Hakk'a karşı gayret hâline gelince. Bu, sırları saklamakdır. Bu hâl, melâmîlerden gizlilerin hâlidir. Onlar, makâmları bilinmediği için mechûl kalmış kimselerdir. Dolayısıyla, onlarda Allah'ın kendilerine dönük inâyetinin bilinmesini sağlayan herhangi bir alâmet görülmez. Onların hâlleri, bulundukları yerin hikmetine göre makâmlarını gizler. Onlar münâkaşa mahallerinde görülmezler. Bunun sebebi, o yerlerde Efendilerinin, ki Hakk'dır, ulûhiyyetinin münâkaşa konusu hâline getirilmiş olmasıdır. Bu zümre, Efendilerini hakka'l-yakîn olarak tanımış ve bu tanıma onları Efendilerinin gizli kaldığı yerlerde görünmekden alıkoymuşdur. Bu yüzden, avâmın yapdığı ibâdetleri yapma yolunu seçmişler ve bu ibâdetler, onların ehlullah diye isimlendirilmelerine imkân bırakmamışdır. Çünkü bazı velîlerde görülen hârikulâdelikler gibi avâmdan ayrışmalarını sağlayacak herhangi bir fiil kendilerinden zuhûra gelmez. Ya da münker işleri değiştirmek gibi bir fiil onlardan zuhûr etmez.
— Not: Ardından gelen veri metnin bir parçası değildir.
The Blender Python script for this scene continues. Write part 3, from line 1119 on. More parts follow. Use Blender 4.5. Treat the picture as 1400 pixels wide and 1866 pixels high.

Hakk'dan dolayı gayret hâline gelirsek, bu, Hakk'ın velîlerini sakınmasıdır. Çünkü Hakk, onları diğer kullarından gizlemişdir. Bu sebeble gizlenme onlara sevimli gelmiş, Allah onlara bulundukları yerin hükmüne göre marifete ulaştırmışdır. Böylelikle onlar da efendilerinin sıfatıyla sıfatlanmışlardır. Böylece onlar, Allah nezdinde ünsiyet perdelerinin ardında bulunmuşlardır. Öyleyse onlar, Allah'ın sakındıkları ve gelinleridir. Yani Allah onların nezdinde nasıl ise, onlar da Allah'ın nezdinde öyledirler. Onlar, O'ndan başkasını müşâhede etmediği gibi, O da onlardan başkasına bakmaz. Onların gidişâtını tanımak isteyen kimse, Hakk'a karşı gayret yolunu takib etmeli ve böylelikle onların sülûküne katılmalıdır.